William Lyon (Billy) Phelps was, in his day (1865-1943), a noted professor of English literature (Yale), proponent of Jane Austen, writer of popular prose, public lecturer, and preacher (he was also an ordained minister). I learned of Phelps because he and his wife summered at Huron City, Michigan, not far from the village where my grandmother lived.

The Phelps's summer home (which Mrs. Phelps inherited from her father) is known as Seven Gables. It is preserved as part of the Huron City Museum, a collection of old buildings and artifacts from the early days of Huron City. Below are successive views of Seven Gables. The first is from the road that runs in front of the house. The second shows the house and its seven gables from above. The third shows the house (toward the bottom of the photo) and an abandoned golf course across the road. The fourth, in which the house is a white speck near the center, shows the proximity of the house and golf course to Lake Huron, which is at the top of the photo.

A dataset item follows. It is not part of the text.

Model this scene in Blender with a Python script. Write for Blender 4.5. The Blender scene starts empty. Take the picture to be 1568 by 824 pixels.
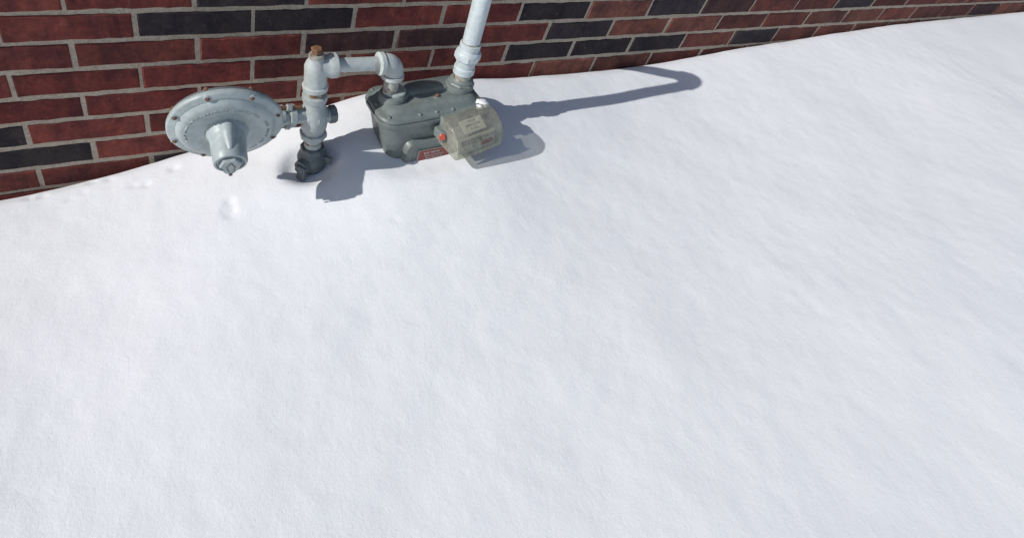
import bpy, bmesh, math, random
import numpy as np
from mathutils import Vector, Matrix, noise
random.seed(7)
S=bpy.context.scene
S.view_settings.view_transform='Standard'; S.view_settings.look='None'; S.view_settings.exposure=0
# ------------------------------------------------------------ camera
a,p,r=[math.radians(x) for x in (28.6,38.4,11.7)]
F=Vector((math.sin(a)*math.cos(p),math.cos(a)*math.cos(p),-math.sin(p)))
R0=Vector((math.cos(a),-math.sin(a),0)); U0=R0.cross(F)
R=R0*math.cos(r)+U0*math.sin(r); U=-R0*math.sin(r)+U0*math.cos(r)
cam=bpy.data.cameras.new("camera"); co=bpy.data.objects.new("camera",cam)
S.collection.objects.link(co); S.camera=co
m=Matrix((R,U,-F)).transposed().to_4x4(); m.translation=Vector((0.002,-1.130,0.553)); co.matrix_world=m
ZU,ZV,ZW=784,412,1568
cam.sensor_width=36; cam.lens=828/ZW*36; cam.shift_x=(ZU-566)/ZW; cam.shift_y=(209-ZV)/ZW
cam.clip_start=.02; cam.clip_end=500
# ------------------------------------------------------------ light
EL=math.radians(32); PH=math.radians(2.2)
d=Vector((math.cos(EL)*math.cos(PH),math.cos(EL)*math.sin(PH),-math.sin(EL)))
sl=bpy.data.lights.new("sun",'SUN'); sl.energy=3.8; sl.angle=math.radians(.5); sl.color=(1,.975,.935)
so=bpy.data.objects.new("sun",sl); S.collection.objects.link(so); so.location=(-3,-1,4)
so.rotation_euler=d.to_track_quat('-Z','Y').to_euler()
W=bpy.data.worlds.new("World"); S.world=W; W.use_nodes=True
nt=W.node_tree; nt.nodes.clear()
sk=nt.nodes.new('ShaderNodeTexSky'); sk.sky_type='NISHITA'; sk.sun_disc=False
sk.sun_elevation=EL; sk.sun_rotation=math.atan2(-math.cos(PH),-math.sin(PH))
bg=nt.nodes.new('ShaderNodeBackground'); bg.inputs[1].default_value=.102
wo=nt.nodes.new('ShaderNodeOutputWorld'); nt.links.new(sk.outputs[0],bg.inputs[0]); nt.links.new(bg.outputs[0],wo.inputs[0])

# ------------------------------------------------------------ materials
class M:
    def __init__(s,name):
        s.m=bpy.data.materials.new(name); s.m.use_nodes=True; s.n=s.m.node_tree.nodes; s.l=s.m.node_tree.links
        s.b=s.n['Principled BSDF']; s.tc=s.n.new('ShaderNodeTexCoord')
    def noise(s,scale,detail=4,rough=.6,vec=None,stretch=None):
        t=s.n.new('ShaderNodeTexNoise'); t.inputs['Scale'].default_value=scale; t.inputs['Detail'].default_value=detail; t.inputs['Roughness'].default_value=rough
        v=vec or s.tc.outputs['Object']
        if stretch:
            mp=s.n.new('ShaderNodeMapping'); mp.inputs['Scale'].default_value=stretch; s.l.new(v,mp.inputs[0]); v=mp.outputs[0]
        s.l.new(v,t.inputs['Vector']); return t.outputs['Fac']
    def ramp(s,fac,p0,p1,c0=(0,0,0),c1=(1,1,1)):
        t=s.n.new('ShaderNodeValToRGB'); e=t.color_ramp.elements
        e[0].position=p0; e[1].position=p1; e[0].color=(*c0,1); e[1].color=(*c1,1); s.l.new(fac,t.inputs[0]); return t.outputs[0]
    def mix(s,fac,A,B,mode='MIX'):
        t=s.n.new('ShaderNodeMix'); t.data_type='RGBA'; t.blend_type=mode
        for i,x in ((0,fac),(6,A),(7,B)):
            if isinstance(x,(int,float)): t.inputs[i].default_value=x
            elif isinstance(x,tuple): t.inputs[i].default_value=(*x,1)
            else: s.l.new(x,t.inputs[i])
        return t.outputs[2]
    def math(s,op,A,B=0.0):
        t=s.n.new('ShaderNodeMath'); t.operation=op
        for i,x in ((0,A),(1,B)):
            if isinstance(x,(int,float)): t.inputs[i].default_value=x
            else: s.l.new(x,t.inputs[i])
        return t.outputs[0]
    def bump(s,h,strength,dist,prev=None):
        t=s.n.new('ShaderNodeBump'); t.inputs['Strength'].default_value=strength; t.inputs['Distance'].default_value=dist
        s.l.new(h,t.inputs['Height'])
        if prev: s.l.new(prev,t.inputs['Normal'])
        s.l.new(t.outputs[0],s.b.inputs['Normal']); return t.outputs[0]
    def set(s,k,x):
        if isinstance(x,tuple): s.b.inputs[k].default_value=(*x,1)
        elif isinstance(x,(int,float)): s.b.inputs[k].default_value=x
        else: s.l.new(x,s.b.inputs[k])

def paint(name,c,rust=.0,rough=.5,dirt=.25,bump=.25):
    k=M(name)
    big=k.noise(9,4); fine=k.noise(70,5,.7)
    col=k.mix(k.ramp(big,.35,.7),tuple(x*(1-dirt) for x in c),c)
    col=k.mix(k.ramp(fine,.42,.62),col,k.mix(1.0,col,(.84,.84,.81),'MULTIPLY'))
    sp=k.noise(38,6,.75); 
    th=.74-.36*rust
    f=k.ramp(sp,th,th+.07)
    rc=k.mix(k.noise(160,2),(.10,.045,.022),(.26,.13,.07))
    col=k.mix(f,col,rc)
    k.set('Base Color',col)
    k.set('Roughness',k.math('ADD',k.math('MULTIPLY',fine,.25),rough-.1))
    k.bump(k.noise(180,3),bump,.0006)
    return k.m
mPipe=paint("pipe_paint",(.52,.565,.565),.2,.5)
mPipeR=paint("pipe_thread_rusty",(.42,.42,.38),.62,.65)
mPipeW=paint("riser_pipe_paint",(.57,.64,.67),.07,.42,.15)
mFit=paint("fitting_paint",(.42,.465,.465),.22,.5)
mReg=paint("regulator_paint",(.41,.47,.48),.05,.40,.18)
mMet=paint("meter_paint",(.195,.228,.220),.09,.40,.35)
mDark=paint("valve_paint",(.16,.185,.195),.15,.5)
mRust=paint("rusted_bolt",(.17,.09,.055),.55,.8)
mRustP=paint("rusted_plug",(.30,.15,.07),.8,.8)
def simple(name,c,rough=.5,metal=0.):
    k=M(name); f=k.noise(120,4); k.set('Base Color',k.mix(f,tuple(x*.8 for x in c),tuple(min(1,x*1.15) for x in c))); k.set('Roughness',rough); k.set('Metallic',metal); return k.m
mRed=simple("label_red",(.26,.055,.05)); mWhite=simple("label_white",(.55,.55,.50)); mBlk=simple("dial_black",(.02,.02,.02)); mSeal=simple("seal_red",(.42,.07,.045),.4)
mPlate=simple("index_plate",(.58,.58,.51),.5); mWire=simple("seal_wire",(.12,.12,.11),.4,.6); mSky=simple("label_grey",(.28,.29,.27))
k=M("clear_plastic")
tr=k.n.new('ShaderNodeBsdfTransparent'); tr.inputs[0].default_value=(.66,.66,.60,1)
k.set('Base Color',k.mix(k.noise(30,5),(.50,.50,.43),(.72,.72,.65))); k.set('Roughness',.08); k.b.inputs['IOR'].default_value=1.5
mx=k.n.new('ShaderNodeMixShader'); k.l.new(k.math('ADD',k.math('MULTIPLY',k.ramp(k.noise(22,5,.7),.35,.8),.28),.17),mx.inputs[0])
k.l.new(tr.outputs[0],mx.inputs[1]); k.l.new(k.b.outputs[0],mx.inputs[2]); k.l.new(mx.outputs[0],k.n['Material Output'].inputs[0]); mClr=k.m
# brick
k=M("brick"); at=k.n.new('ShaderNodeAttribute'); at.attribute_name='bcol'
v=k.noise(11,5,.7); sm=k.noise(80,5,.7); streak=k.noise(45,3,.7,stretch=(1.6,1,.8))
col=k.mix(k.ramp(v,.38,.62),at.outputs['Color'],k.mix(1.0,at.outputs['Color'],(.48,.48,.60),'MULTIPLY'))
col=k.mix(k.ramp(k.noise(19,5,.7),.5,.75),col,k.mix(1.0,col,(1.35,1.15,.95),'MULTIPLY'))
col=k.mix(k.ramp(sm,.3,.65),k.mix(1.0,col,(.60,.58,.58),'MULTIPLY'),col)
col=k.mix(k.math('MULTIPLY',k.ramp(k.noise(60,6,.8),.60,.70),.55),col,(.27,.20,.17))
k.set('Base Color',col); k.set('Roughness',.88); k.b.inputs['Specular IOR Level'].default_value=.25
n=k.bump(streak,.4,.0016); n=k.bump(sm,.6,.0014,n); mBrick=k.m
k=M("mortar"); k.set('Base Color',k.mix(k.ramp(k.noise(14,5),.3,.7),k.mix(k.ramp(k.noise(190,2,.8),.35,.65),(.30,.235,.175),(.55,.46,.36)),k.mix(k.ramp(k.noise(150,2,.8),.35,.65),(.38,.31,.24),(.58,.50,.41)))); k.set('Roughness',.95)
k.bump(k.noise(80,6,.8),.9,.004); mMort=k.m
# snow
k=M("snow"); k.set('Base Color',k.mix(k.ramp(k.noise(2.5,4),.3,.7),(.775,.795,.83),(.825,.84,.865)))
k.set('Roughness',.6); k.b.inputs['Specular IOR Level'].default_value=.25
n=k.bump(k.noise(14,4,.6),.16,.010); n=k.bump(k.noise(60,5,.7),.2,.004,n); k.bump(k.noise(260,4,.8),.4,.0014,n); mSnow=k.m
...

The mystery (to me) was the golf course. Whenever we stopped at Huron City on the way to grandma's house, I would walk to the edge of the road bordering the course, gaze down upon the derelict fairways and greens, and wonder about the course's history. Had a country club been founded there in the boom times of the '20s, only to fall victim to the Depression? Was the course too isolated to be a going proposition?

The mystery was solved when I learned recently that the course was on the Phelpses' property -- a personal, private course -- and that Prof. Phelps played there regularly when he was in residence at Seven Gables. There it sits, abandoned -- probably since 1939, the year of Prof. Phelps's last visit to Huron City.